> [Exercise requirements]:
Send back all the data below, exactly as given.

[Data excerpt start]

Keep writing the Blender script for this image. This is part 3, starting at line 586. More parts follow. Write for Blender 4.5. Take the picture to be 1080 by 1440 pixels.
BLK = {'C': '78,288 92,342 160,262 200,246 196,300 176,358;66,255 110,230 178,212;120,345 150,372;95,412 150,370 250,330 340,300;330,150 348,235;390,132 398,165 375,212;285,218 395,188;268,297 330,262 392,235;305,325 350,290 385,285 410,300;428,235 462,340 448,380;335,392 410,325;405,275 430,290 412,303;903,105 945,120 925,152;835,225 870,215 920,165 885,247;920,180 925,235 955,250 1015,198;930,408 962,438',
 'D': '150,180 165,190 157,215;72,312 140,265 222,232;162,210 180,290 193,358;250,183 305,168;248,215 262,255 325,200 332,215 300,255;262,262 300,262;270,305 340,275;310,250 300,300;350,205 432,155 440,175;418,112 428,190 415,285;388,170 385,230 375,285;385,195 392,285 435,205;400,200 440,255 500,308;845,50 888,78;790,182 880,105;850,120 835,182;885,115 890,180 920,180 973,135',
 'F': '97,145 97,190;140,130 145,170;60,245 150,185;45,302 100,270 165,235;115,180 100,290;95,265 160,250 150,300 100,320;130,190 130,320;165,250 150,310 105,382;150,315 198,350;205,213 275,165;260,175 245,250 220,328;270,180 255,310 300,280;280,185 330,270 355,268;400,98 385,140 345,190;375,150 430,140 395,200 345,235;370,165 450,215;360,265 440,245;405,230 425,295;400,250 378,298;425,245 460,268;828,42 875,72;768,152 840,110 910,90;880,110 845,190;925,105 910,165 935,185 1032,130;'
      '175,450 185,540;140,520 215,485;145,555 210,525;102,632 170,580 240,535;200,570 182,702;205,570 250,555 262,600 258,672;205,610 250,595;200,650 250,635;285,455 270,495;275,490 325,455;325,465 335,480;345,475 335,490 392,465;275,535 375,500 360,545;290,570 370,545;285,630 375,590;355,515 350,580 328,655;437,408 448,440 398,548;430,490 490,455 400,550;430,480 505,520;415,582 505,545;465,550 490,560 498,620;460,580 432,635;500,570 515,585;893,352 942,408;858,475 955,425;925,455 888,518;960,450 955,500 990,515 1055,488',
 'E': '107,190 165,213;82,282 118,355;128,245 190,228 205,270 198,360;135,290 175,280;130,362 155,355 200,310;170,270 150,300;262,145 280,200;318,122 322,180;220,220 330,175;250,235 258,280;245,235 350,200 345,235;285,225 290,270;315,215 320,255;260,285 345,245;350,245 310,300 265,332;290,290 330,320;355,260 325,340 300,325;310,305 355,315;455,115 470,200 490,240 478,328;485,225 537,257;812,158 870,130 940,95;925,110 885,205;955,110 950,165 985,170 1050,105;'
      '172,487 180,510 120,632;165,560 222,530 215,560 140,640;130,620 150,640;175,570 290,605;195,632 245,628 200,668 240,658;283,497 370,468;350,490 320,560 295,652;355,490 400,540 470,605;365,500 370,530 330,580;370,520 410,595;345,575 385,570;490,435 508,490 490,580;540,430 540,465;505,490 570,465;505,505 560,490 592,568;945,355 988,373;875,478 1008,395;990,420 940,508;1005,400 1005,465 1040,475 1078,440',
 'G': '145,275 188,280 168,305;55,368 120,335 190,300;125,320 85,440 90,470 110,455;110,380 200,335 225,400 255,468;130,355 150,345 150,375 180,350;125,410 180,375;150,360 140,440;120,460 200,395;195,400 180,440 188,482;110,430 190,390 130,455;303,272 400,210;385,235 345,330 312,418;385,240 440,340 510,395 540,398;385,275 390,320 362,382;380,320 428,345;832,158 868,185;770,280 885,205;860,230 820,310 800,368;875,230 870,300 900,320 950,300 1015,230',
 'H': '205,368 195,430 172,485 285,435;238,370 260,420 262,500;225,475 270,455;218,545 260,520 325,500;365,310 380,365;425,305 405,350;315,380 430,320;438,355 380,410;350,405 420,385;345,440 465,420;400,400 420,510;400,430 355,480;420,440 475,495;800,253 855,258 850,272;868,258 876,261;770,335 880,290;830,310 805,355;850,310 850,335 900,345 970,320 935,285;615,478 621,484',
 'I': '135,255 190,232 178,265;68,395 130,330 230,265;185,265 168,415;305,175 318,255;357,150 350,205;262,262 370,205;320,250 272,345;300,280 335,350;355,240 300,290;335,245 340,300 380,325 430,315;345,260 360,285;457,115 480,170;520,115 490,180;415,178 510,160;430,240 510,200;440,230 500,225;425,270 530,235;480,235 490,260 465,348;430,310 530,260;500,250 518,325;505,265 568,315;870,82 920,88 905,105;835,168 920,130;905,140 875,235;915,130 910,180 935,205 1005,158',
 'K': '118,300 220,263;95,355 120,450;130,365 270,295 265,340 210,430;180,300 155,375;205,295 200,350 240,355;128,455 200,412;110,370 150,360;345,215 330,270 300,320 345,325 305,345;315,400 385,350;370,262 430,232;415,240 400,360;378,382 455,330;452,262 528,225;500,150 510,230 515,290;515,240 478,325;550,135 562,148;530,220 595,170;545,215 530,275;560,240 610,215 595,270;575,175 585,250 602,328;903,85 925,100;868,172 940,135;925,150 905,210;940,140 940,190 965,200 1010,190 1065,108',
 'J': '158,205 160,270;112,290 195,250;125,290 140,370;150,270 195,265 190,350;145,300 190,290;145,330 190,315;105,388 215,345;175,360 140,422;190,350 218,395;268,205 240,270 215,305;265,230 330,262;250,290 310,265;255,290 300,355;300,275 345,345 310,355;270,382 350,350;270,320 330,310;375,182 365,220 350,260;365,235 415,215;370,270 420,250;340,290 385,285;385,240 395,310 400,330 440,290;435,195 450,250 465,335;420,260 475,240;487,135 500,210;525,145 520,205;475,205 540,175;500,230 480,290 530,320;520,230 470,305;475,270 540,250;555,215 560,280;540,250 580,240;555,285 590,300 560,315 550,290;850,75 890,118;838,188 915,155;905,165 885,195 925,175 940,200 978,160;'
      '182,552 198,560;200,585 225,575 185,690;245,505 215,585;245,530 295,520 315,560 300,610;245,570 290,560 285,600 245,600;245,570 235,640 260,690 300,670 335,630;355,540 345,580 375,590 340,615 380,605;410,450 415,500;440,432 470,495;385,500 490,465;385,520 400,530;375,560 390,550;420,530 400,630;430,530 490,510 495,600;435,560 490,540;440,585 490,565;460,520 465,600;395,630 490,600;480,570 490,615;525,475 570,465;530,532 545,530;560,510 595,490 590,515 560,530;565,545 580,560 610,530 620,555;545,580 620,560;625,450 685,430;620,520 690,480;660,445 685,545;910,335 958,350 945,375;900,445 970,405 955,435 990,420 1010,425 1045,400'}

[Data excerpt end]

> [The response]:
Keep writing the Blender script for this image. This is part 3, starting at line 586. More parts follow. Write for Blender 4.5. Take the picture to be 1080 by 1440 pixels.
BLK = {'C': '78,288 92,342 160,262 200,246 196,300 176,358;66,255 110,230 178,212;120,345 150,372;95,412 150,370 250,330 340,300;330,150 348,235;390,132 398,165 375,212;285,218 395,188;268,297 330,262 392,235;305,325 350,290 385,285 410,300;428,235 462,340 448,380;335,392 410,325;405,275 430,290 412,303;903,105 945,120 925,152;835,225 870,215 920,165 885,247;920,180 925,235 955,250 1015,198;930,408 962,438',
 'D': '150,180 165,190 157,215;72,312 140,265 222,232;162,210 180,290 193,358;250,183 305,168;248,215 262,255 325,200 332,215 300,255;262,262 300,262;270,305 340,275;310,250 300,300;350,205 432,155 440,175;418,112 428,190 415,285;388,170 385,230 375,285;385,195 392,285 435,205;400,200 440,255 500,308;845,50 888,78;790,182 880,105;850,120 835,182;885,115 890,180 920,180 973,135',
 'F': '97,145 97,190;140,130 145,170;60,245 150,185;45,302 100,270 165,235;115,180 100,290;95,265 160,250 150,300 100,320;130,190 130,320;165,250 150,310 105,382;150,315 198,350;205,213 275,165;260,175 245,250 220,328;270,180 255,310 300,280;280,185 330,270 355,268;400,98 385,140 345,190;375,150 430,140 395,200 345,235;370,165 450,215;360,265 440,245;405,230 425,295;400,250 378,298;425,245 460,268;828,42 875,72;768,152 840,110 910,90;880,110 845,190;925,105 910,165 935,185 1032,130;'
      '175,450 185,540;140,520 215,485;145,555 210,525;102,632 170,580 240,535;200,570 182,702;205,570 250,555 262,600 258,672;205,610 250,595;200,650 250,635;285,455 270,495;275,490 325,455;325,465 335,480;345,475 335,490 392,465;275,535 375,500 360,545;290,570 370,545;285,630 375,590;355,515 350,580 328,655;437,408 448,440 398,548;430,490 490,455 400,550;430,480 505,520;415,582 505,545;465,550 490,560 498,620;460,580 432,635;500,570 515,585;893,352 942,408;858,475 955,425;925,455 888,518;960,450 955,500 990,515 1055,488',
 'E': '107,190 165,213;82,282 118,355;128,245 190,228 205,270 198,360;135,290 175,280;130,362 155,355 200,310;170,270 150,300;262,145 280,200;318,122 322,180;220,220 330,175;250,235 258,280;245,235 350,200 345,235;285,225 290,270;315,215 320,255;260,285 345,245;350,245 310,300 265,332;290,290 330,320;355,260 325,340 300,325;310,305 355,315;455,115 470,200 490,240 478,328;485,225 537,257;812,158 870,130 940,95;925,110 885,205;955,110 950,165 985,170 1050,105;'
      '172,487 180,510 120,632;165,560 222,530 215,560 140,640;130,620 150,640;175,570 290,605;195,632 245,628 200,668 240,658;283,497 370,468;350,490 320,560 295,652;355,490 400,540 470,605;365,500 370,530 330,580;370,520 410,595;345,575 385,570;490,435 508,490 490,580;540,430 540,465;505,490 570,465;505,505 560,490 592,568;945,355 988,373;875,478 1008,395;990,420 940,508;1005,400 1005,465 1040,475 1078,440',
 'G': '145,275 188,280 168,305;55,368 120,335 190,300;125,320 85,440 90,470 110,455;110,380 200,335 225,400 255,468;130,355 150,345 150,375 180,350;125,410 180,375;150,360 140,440;120,460 200,395;195,400 180,440 188,482;110,430 190,390 130,455;303,272 400,210;385,235 345,330 312,418;385,240 440,340 510,395 540,398;385,275 390,320 362,382;380,320 428,345;832,158 868,185;770,280 885,205;860,230 820,310 800,368;875,230 870,300 900,320 950,300 1015,230',
 'H': '205,368 195,430 172,485 285,435;238,370 260,420 262,500;225,475 270,455;218,545 260,520 325,500;365,310 380,365;425,305 405,350;315,380 430,320;438,355 380,410;350,405 420,385;345,440 465,420;400,400 420,510;400,430 355,480;420,440 475,495;800,253 855,258 850,272;868,258 876,261;770,335 880,290;830,310 805,355;850,310 850,335 900,345 970,320 935,285;615,478 621,484',
 'I': '135,255 190,232 178,265;68,395 130,330 230,265;185,265 168,415;305,175 318,255;357,150 350,205;262,262 370,205;320,250 272,345;300,280 335,350;355,240 300,290;335,245 340,300 380,325 430,315;345,260 360,285;457,115 480,170;520,115 490,180;415,178 510,160;430,240 510,200;440,230 500,225;425,270 530,235;480,235 490,260 465,348;430,310 530,260;500,250 518,325;505,265 568,315;870,82 920,88 905,105;835,168 920,130;905,140 875,235;915,130 910,180 935,205 1005,158',
 'K': '118,300 220,263;95,355 120,450;130,365 270,295 265,340 210,430;180,300 155,375;205,295 200,350 240,355;128,455 200,412;110,370 150,360;345,215 330,270 300,320 345,325 305,345;315,400 385,350;370,262 430,232;415,240 400,360;378,382 455,330;452,262 528,225;500,150 510,230 515,290;515,240 478,325;550,135 562,148;530,220 595,170;545,215 530,275;560,240 610,215 595,270;575,175 585,250 602,328;903,85 925,100;868,172 940,135;925,150 905,210;940,140 940,190 965,200 1010,190 1065,108',
 'J': '158,205 160,270;112,290 195,250;125,290 140,370;150,270 195,265 190,350;145,300 190,290;145,330 190,315;105,388 215,345;175,360 140,422;190,350 218,395;268,205 240,270 215,305;265,230 330,262;250,290 310,265;255,290 300,355;300,275 345,345 310,355;270,382 350,350;270,320 330,310;375,182 365,220 350,260;365,235 415,215;370,270 420,250;340,290 385,285;385,240 395,310 400,330 440,290;435,195 450,250 465,335;420,260 475,240;487,135 500,210;525,145 520,205;475,205 540,175;500,230 480,290 530,320;520,230 470,305;475,270 540,250;555,215 560,280;540,250 580,240;555,285 590,300 560,315 550,290;850,75 890,118;838,188 915,155;905,165 885,195 925,175 940,200 978,160;'
      '182,552 198,560;200,585 225,575 185,690;245,505 215,585;245,530 295,520 315,560 300,610;245,570 290,560 285,600 245,600;245,570 235,640 260,690 300,670 335,630;355,540 345,580 375,590 340,615 380,605;410,450 415,500;440,432 470,495;385,500 490,465;385,520 400,530;375,560 390,550;420,530 400,630;430,530 490,510 495,600;435,560 490,540;440,585 490,565;460,520 465,600;395,630 490,600;480,570 490,615;525,475 570,465;530,532 545,530;560,510 595,490 590,515 560,530;565,545 580,560 610,530 620,555;545,580 620,560;625,450 685,430;620,520 690,480;660,445 685,545;910,335 958,350 945,375;900,445 970,405 955,435 990,420 1010,425 1045,400'}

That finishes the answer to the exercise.